Beide Fehler sind häufig anzutreffen, niemals deutlich artikuliert, aber meist deutlich zu beobachten. Prozessmanagement-Gläubigkeit geht oft einher mit nicht-präsenter Führung, geringer Wirkungstiefe des Top-Managements und unklaren Zielbildern, wohin genau das Unternehmen sich entwickeln will. Wie sagte doch Camus so treffend: „Das Streben nach Ordnung ist oft nur der äußere Wunsch, mit einer großen inneren Unordnung fertig zu werden“.
Prozesse sind ein wesentlicher Teil der notwendigen inneren Ordnung eines Unternehmens, aber sie sind nur notwendige, niemals hinreichende Bedingung für den Unternehmenserfolg. Gute Prozesse sind besser als schlechte oder ineffiziente Prozesse, aber auch mit nicht-perfekten Prozessen können Mitarbeiter umgehen, wenn sie motiviert sind. Es gibt in Unternehmen mit hohem menschlichem Wertschöpfungsanteil keinen Zusammenhang zwischen Prozess-Qualität und Unternehmenserfolg.
Die Grenze zwischen Gebrauch und Missbrauch von Prozessmanagement liegt in jedem Unternehmen an einer anderen Stelle, aber sie ist dort überschritten, wo das Management glaubt, durch Prozessmanagement Ziele erreichen zu können, die tatsächlich nur über Führung zu erreichen sind.
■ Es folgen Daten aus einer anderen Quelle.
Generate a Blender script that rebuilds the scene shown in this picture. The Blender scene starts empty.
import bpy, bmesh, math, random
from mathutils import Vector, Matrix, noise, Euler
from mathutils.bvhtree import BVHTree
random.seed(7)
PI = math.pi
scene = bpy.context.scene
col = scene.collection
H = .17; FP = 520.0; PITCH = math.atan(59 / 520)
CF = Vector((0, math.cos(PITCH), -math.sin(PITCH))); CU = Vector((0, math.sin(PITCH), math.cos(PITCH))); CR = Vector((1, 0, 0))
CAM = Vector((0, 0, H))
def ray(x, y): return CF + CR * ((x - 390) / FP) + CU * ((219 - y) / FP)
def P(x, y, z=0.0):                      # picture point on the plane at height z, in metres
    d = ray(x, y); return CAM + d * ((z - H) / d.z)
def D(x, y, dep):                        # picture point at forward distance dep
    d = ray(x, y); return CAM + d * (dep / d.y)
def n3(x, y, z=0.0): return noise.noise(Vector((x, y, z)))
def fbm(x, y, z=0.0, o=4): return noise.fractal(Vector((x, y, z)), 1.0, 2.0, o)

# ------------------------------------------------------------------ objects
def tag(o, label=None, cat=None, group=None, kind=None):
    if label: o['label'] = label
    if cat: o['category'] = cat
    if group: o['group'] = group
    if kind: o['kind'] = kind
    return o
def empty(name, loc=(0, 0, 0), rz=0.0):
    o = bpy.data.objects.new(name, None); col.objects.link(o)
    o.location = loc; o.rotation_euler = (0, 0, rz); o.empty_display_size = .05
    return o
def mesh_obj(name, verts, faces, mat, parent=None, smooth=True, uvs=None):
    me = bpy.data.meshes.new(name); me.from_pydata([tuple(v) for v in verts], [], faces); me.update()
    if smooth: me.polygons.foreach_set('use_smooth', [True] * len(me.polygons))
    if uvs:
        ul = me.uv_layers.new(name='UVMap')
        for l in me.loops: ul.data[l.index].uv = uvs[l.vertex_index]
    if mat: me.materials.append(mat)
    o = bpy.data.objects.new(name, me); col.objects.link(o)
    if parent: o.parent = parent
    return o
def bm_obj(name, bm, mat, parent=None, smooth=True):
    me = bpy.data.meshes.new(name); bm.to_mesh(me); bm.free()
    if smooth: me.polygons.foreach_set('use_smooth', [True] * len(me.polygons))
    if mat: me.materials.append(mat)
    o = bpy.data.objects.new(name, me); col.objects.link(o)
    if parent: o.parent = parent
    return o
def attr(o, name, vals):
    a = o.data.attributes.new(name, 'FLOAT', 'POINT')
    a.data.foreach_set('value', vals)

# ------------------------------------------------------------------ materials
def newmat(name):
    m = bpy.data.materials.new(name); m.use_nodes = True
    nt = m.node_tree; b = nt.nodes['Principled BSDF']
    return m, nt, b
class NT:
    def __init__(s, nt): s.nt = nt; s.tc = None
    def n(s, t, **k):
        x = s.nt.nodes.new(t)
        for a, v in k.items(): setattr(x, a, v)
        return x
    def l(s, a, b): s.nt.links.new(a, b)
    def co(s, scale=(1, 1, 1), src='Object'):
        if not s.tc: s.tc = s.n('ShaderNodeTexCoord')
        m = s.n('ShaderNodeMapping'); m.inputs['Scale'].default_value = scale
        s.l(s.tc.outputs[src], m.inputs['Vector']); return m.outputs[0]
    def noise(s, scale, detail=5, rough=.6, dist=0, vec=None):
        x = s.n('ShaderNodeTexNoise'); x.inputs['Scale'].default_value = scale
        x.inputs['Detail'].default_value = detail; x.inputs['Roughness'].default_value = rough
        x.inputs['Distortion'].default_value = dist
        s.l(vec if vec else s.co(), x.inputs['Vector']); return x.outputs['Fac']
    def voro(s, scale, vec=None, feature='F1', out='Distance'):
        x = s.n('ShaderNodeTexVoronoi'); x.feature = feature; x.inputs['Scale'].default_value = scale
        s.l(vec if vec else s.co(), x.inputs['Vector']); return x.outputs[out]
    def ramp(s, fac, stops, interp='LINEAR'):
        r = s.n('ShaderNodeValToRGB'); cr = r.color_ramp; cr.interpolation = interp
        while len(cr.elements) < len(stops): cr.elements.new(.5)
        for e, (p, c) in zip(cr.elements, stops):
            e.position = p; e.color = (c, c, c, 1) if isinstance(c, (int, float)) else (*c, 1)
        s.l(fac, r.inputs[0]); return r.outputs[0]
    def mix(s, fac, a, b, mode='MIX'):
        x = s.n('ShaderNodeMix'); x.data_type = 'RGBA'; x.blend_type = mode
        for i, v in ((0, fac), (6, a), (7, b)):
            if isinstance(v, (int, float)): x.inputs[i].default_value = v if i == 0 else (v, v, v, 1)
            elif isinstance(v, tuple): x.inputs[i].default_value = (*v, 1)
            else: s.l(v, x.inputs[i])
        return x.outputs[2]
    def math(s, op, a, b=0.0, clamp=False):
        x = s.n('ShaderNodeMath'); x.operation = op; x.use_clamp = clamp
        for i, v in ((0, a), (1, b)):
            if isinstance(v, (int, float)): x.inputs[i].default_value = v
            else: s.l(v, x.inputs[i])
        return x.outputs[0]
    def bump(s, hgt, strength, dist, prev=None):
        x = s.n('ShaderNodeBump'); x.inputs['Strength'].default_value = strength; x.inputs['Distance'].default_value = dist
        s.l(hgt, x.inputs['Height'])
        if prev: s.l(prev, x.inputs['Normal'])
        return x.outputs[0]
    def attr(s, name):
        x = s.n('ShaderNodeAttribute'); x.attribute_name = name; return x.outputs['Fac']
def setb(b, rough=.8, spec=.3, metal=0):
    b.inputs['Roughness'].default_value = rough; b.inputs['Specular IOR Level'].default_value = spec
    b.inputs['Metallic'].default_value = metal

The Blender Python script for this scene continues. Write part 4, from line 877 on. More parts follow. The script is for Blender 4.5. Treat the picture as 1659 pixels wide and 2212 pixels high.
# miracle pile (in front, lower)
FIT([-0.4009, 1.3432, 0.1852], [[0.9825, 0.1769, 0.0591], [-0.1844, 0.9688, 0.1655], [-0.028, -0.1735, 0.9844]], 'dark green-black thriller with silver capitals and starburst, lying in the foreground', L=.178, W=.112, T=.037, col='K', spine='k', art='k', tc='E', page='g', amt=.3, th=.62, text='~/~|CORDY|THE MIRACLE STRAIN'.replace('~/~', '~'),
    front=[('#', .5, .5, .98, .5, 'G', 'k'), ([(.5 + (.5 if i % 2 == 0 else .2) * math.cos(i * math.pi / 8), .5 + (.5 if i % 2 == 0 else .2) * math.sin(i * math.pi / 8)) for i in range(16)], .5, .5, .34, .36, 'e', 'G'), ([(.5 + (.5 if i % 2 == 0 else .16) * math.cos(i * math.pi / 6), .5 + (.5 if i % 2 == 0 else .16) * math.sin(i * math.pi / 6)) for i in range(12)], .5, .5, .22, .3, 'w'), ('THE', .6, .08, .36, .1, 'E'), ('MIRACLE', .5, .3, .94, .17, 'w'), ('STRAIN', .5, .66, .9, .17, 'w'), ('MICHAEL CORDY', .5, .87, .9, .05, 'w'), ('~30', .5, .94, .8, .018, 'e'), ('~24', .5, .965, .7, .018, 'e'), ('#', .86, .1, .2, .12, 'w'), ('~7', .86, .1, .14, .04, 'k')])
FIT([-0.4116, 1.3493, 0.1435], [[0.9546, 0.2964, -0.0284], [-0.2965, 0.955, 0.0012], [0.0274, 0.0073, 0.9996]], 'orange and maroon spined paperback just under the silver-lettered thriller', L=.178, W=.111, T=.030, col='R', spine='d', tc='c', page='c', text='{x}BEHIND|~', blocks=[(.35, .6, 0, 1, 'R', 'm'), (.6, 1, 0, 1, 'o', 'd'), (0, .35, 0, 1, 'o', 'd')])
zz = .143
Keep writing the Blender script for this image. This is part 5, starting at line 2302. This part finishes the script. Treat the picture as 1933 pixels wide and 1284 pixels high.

Wenn jetzt jemand spitzfindig meinen würde, „Führung“ sei ja schließlich auch ein „Prozess“, der hat den wahren Kern von Führung nicht verstanden.
Aber das ist ein anderes Thema.
Wer noch in der Vorstellungswelt lebt, die Welt und das Unternehmen seien im Kern nur große Maschinen, in denen Menschen bitte nur das tun sollten, was auf dem Reißbrett als Prozess-Landkarte entwickelt worden ist, die sollten Bob Dylan zuhören.
Allen anderen wünsche ich einen klaren Blick auf das Wesentliche und eine sichere Hand beim Abwehren der Management-Wunderheiler mit der Prozess-Trickkiste.